* _The exercise_
Identify all lines in the data containing the string "scene". Copy them out.

===== Data section =====

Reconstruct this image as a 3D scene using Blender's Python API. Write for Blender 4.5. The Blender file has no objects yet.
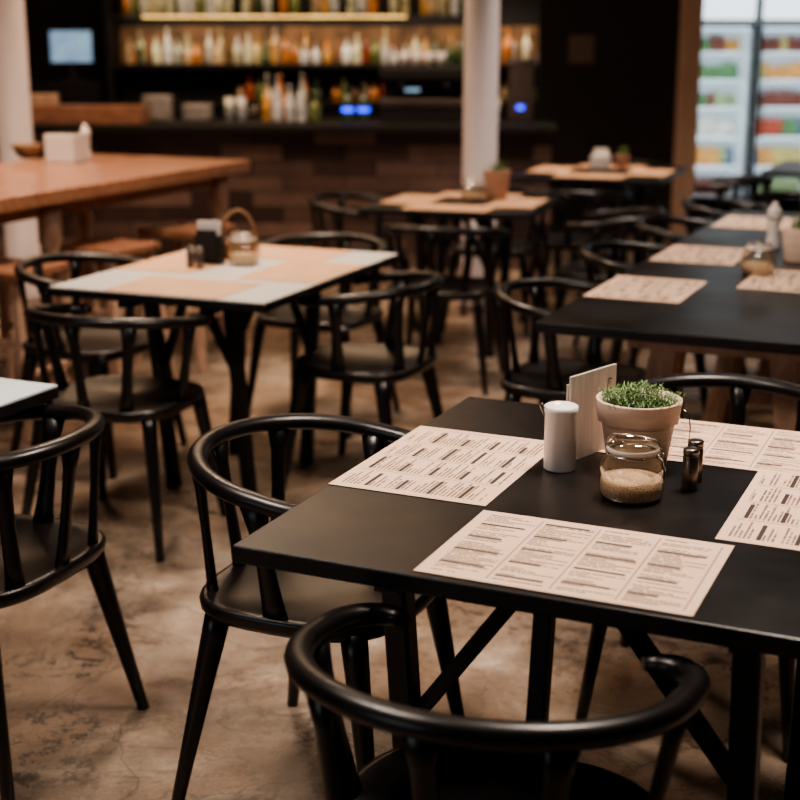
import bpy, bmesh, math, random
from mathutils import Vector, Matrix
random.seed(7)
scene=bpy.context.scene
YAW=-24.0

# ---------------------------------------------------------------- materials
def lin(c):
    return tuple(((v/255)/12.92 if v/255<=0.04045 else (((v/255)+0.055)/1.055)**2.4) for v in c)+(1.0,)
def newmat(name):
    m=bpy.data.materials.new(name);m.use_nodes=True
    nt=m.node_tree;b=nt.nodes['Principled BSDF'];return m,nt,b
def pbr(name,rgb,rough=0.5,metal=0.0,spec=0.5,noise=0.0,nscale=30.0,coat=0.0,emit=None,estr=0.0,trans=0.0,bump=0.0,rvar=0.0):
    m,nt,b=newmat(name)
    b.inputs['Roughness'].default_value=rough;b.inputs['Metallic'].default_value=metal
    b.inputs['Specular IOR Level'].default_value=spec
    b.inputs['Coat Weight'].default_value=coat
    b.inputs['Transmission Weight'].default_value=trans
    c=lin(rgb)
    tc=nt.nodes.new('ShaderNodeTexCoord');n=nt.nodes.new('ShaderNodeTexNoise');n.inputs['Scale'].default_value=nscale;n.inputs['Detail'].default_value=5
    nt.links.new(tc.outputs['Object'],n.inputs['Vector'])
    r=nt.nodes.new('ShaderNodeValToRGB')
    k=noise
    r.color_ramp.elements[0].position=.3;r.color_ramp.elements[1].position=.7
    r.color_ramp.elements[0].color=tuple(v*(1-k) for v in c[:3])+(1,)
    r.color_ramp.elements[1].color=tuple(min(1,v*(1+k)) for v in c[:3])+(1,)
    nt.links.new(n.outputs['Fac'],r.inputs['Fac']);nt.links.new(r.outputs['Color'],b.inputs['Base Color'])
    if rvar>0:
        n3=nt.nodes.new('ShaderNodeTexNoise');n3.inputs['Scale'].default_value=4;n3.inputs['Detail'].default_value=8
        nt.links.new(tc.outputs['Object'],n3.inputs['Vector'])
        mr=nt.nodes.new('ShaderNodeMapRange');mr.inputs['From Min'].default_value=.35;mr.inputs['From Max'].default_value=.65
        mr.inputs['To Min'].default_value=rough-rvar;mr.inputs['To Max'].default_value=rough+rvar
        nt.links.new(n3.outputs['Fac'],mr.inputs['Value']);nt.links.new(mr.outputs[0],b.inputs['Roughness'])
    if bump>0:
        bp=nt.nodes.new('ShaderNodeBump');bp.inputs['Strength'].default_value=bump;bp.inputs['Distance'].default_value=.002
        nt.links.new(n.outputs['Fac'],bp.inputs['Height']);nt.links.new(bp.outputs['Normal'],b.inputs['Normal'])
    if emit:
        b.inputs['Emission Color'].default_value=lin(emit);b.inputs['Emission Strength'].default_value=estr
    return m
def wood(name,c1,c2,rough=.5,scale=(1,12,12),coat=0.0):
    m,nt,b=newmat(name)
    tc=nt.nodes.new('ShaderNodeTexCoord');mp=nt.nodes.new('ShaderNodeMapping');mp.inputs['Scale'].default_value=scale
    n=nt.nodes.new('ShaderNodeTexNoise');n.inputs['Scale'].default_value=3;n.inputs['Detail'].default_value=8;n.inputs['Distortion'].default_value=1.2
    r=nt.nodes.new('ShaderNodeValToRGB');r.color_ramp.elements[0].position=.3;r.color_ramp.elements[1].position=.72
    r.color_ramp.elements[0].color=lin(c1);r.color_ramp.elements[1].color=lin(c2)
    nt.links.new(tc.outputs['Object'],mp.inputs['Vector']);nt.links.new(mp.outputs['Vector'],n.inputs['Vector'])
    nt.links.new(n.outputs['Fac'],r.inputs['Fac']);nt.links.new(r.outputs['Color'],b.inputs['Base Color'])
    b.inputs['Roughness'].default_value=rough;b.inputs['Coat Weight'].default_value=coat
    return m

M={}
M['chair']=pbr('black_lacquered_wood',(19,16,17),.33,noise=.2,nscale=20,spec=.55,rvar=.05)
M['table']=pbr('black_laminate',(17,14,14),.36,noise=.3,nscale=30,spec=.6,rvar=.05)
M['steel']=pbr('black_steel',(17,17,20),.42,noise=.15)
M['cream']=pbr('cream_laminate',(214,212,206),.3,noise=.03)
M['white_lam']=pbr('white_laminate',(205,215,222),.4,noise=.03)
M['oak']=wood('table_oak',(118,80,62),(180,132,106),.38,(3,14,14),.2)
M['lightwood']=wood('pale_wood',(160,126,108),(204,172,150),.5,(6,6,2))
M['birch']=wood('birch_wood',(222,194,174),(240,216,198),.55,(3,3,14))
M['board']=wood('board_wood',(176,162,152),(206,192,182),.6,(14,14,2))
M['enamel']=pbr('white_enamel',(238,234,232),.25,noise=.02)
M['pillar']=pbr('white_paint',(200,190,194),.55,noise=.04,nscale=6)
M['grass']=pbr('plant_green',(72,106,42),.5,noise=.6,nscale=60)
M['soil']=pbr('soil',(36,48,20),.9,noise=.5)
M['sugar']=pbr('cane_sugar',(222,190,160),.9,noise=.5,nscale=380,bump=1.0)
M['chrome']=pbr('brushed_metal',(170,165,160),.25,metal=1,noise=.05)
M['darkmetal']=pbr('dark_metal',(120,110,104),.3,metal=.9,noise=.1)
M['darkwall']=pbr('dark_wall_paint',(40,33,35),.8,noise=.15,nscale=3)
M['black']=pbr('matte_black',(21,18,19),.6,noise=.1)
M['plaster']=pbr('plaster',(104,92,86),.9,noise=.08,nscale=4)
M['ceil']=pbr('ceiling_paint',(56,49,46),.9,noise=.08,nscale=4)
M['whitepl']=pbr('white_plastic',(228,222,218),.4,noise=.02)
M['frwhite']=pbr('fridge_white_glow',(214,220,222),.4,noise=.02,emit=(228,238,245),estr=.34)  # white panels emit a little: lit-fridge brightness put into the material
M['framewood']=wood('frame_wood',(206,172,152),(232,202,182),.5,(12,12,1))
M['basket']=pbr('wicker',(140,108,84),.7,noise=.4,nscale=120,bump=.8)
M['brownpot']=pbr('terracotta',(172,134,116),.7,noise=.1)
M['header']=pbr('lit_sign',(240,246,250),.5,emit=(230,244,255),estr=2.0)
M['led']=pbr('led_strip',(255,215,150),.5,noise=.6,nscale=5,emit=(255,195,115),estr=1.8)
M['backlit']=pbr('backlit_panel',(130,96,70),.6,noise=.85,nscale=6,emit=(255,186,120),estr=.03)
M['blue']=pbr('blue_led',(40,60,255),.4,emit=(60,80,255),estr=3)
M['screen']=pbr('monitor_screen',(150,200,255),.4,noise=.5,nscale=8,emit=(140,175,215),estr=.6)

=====

* _Result_
Reconstruct this image as a 3D scene using Blender's Python API. Write for Blender 4.5. The Blender file has no objects yet.
scene=bpy.context.scene